→ PROBLEM TO SOLVE: Retype the material word for word.

☆ ☆ ☆ ☆ ☆ ☆ ☆

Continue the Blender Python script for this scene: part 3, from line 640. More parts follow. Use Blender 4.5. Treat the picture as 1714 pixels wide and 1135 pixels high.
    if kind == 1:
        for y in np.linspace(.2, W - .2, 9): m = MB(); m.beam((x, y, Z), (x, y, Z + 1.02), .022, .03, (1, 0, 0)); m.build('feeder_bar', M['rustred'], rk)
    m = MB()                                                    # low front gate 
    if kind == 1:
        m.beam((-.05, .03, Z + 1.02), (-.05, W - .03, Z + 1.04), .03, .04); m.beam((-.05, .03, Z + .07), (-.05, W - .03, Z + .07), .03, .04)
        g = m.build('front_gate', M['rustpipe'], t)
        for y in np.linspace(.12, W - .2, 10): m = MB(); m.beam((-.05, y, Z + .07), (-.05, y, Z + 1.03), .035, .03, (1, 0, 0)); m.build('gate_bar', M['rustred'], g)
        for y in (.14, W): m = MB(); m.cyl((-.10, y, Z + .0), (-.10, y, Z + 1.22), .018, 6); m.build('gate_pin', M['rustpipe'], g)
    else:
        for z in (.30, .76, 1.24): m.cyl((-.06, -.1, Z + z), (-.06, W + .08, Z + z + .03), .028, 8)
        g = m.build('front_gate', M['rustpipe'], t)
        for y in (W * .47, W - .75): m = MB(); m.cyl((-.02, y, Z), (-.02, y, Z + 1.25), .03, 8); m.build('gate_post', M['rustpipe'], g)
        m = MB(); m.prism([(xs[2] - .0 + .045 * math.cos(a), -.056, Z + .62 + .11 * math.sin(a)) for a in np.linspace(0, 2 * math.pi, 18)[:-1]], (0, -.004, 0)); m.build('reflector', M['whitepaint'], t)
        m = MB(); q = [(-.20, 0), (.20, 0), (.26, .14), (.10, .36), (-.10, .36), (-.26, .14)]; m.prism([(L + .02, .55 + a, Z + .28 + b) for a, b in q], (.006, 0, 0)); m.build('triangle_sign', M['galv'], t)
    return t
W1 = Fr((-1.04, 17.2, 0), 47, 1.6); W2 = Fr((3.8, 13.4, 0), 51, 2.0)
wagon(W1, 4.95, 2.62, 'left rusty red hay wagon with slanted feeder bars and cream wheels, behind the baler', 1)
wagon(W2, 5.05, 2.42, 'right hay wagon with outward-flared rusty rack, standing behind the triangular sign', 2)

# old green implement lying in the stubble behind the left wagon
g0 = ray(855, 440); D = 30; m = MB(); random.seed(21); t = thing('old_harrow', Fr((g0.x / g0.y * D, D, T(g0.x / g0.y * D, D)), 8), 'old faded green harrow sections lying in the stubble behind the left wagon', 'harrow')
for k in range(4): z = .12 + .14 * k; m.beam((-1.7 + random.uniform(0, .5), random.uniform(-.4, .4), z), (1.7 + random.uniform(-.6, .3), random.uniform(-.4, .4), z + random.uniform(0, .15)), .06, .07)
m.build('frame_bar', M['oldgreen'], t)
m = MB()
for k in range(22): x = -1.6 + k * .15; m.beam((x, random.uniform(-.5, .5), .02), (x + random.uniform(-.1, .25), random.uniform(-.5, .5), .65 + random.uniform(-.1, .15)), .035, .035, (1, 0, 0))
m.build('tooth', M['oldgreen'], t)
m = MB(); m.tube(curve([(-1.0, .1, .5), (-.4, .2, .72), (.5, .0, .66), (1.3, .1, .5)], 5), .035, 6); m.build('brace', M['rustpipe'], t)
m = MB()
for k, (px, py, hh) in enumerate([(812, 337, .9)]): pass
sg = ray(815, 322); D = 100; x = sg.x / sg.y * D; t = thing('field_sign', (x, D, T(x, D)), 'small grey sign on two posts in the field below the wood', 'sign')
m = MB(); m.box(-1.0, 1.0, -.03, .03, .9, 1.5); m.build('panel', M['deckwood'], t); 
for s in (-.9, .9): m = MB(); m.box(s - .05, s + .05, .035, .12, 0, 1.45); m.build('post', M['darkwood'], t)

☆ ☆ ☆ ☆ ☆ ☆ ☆

→ SOLUTION TO THIS PROBLEM:
Continue the Blender Python script for this scene: part 3, from line 640. More parts follow. Use Blender 4.5. Treat the picture as 1714 pixels wide and 1135 pixels high.
    if kind == 1:
        for y in np.linspace(.2, W - .2, 9): m = MB(); m.beam((x, y, Z), (x, y, Z + 1.02), .022, .03, (1, 0, 0)); m.build('feeder_bar', M['rustred'], rk)
    m = MB()                                                    # low front gate 
    if kind == 1:
        m.beam((-.05, .03, Z + 1.02), (-.05, W - .03, Z + 1.04), .03, .04); m.beam((-.05, .03, Z + .07), (-.05, W - .03, Z + .07), .03, .04)
        g = m.build('front_gate', M['rustpipe'], t)
        for y in np.linspace(.12, W - .2, 10): m = MB(); m.beam((-.05, y, Z + .07), (-.05, y, Z + 1.03), .035, .03, (1, 0, 0)); m.build('gate_bar', M['rustred'], g)
        for y in (.14, W): m = MB(); m.cyl((-.10, y, Z + .0), (-.10, y, Z + 1.22), .018, 6); m.build('gate_pin', M['rustpipe'], g)
    else:
        for z in (.30, .76, 1.24): m.cyl((-.06, -.1, Z + z), (-.06, W + .08, Z + z + .03), .028, 8)
        g = m.build('front_gate', M['rustpipe'], t)
        for y in (W * .47, W - .75): m = MB(); m.cyl((-.02, y, Z), (-.02, y, Z + 1.25), .03, 8); m.build('gate_post', M['rustpipe'], g)
        m = MB(); m.prism([(xs[2] - .0 + .045 * math.cos(a), -.056, Z + .62 + .11 * math.sin(a)) for a in np.linspace(0, 2 * math.pi, 18)[:-1]], (0, -.004, 0)); m.build('reflector', M['whitepaint'], t)
        m = MB(); q = [(-.20, 0), (.20, 0), (.26, .14), (.10, .36), (-.10, .36), (-.26, .14)]; m.prism([(L + .02, .55 + a, Z + .28 + b) for a, b in q], (.006, 0, 0)); m.build('triangle_sign', M['galv'], t)
    return t
W1 = Fr((-1.04, 17.2, 0), 47, 1.6); W2 = Fr((3.8, 13.4, 0), 51, 2.0)
wagon(W1, 4.95, 2.62, 'left rusty red hay wagon with slanted feeder bars and cream wheels, behind the baler', 1)
wagon(W2, 5.05, 2.42, 'right hay wagon with outward-flared rusty rack, standing behind the triangular sign', 2)

# old green implement lying in the stubble behind the left wagon
g0 = ray(855, 440); D = 30; m = MB(); random.seed(21); t = thing('old_harrow', Fr((g0.x / g0.y * D, D, T(g0.x / g0.y * D, D)), 8), 'old faded green harrow sections lying in the stubble behind the left wagon', 'harrow')
for k in range(4): z = .12 + .14 * k; m.beam((-1.7 + random.uniform(0, .5), random.uniform(-.4, .4), z), (1.7 + random.uniform(-.6, .3), random.uniform(-.4, .4), z + random.uniform(0, .15)), .06, .07)
m.build('frame_bar', M['oldgreen'], t)
m = MB()
for k in range(22): x = -1.6 + k * .15; m.beam((x, random.uniform(-.5, .5), .02), (x + random.uniform(-.1, .25), random.uniform(-.5, .5), .65 + random.uniform(-.1, .15)), .035, .035, (1, 0, 0))
m.build('tooth', M['oldgreen'], t)
m = MB(); m.tube(curve([(-1.0, .1, .5), (-.4, .2, .72), (.5, .0, .66), (1.3, .1, .5)], 5), .035, 6); m.build('brace', M['rustpipe'], t)
m = MB()
for k, (px, py, hh) in enumerate([(812, 337, .9)]): pass
sg = ray(815, 322); D = 100; x = sg.x / sg.y * D; t = thing('field_sign', (x, D, T(x, D)), 'small grey sign on two posts in the field below the wood', 'sign')
m = MB(); m.box(-1.0, 1.0, -.03, .03, .9, 1.5); m.build('panel', M['deckwood'], t); 
for s in (-.9, .9): m = MB(); m.box(s - .05, s + .05, .035, .12, 0, 1.45); m.build('post', M['darkwood'], t)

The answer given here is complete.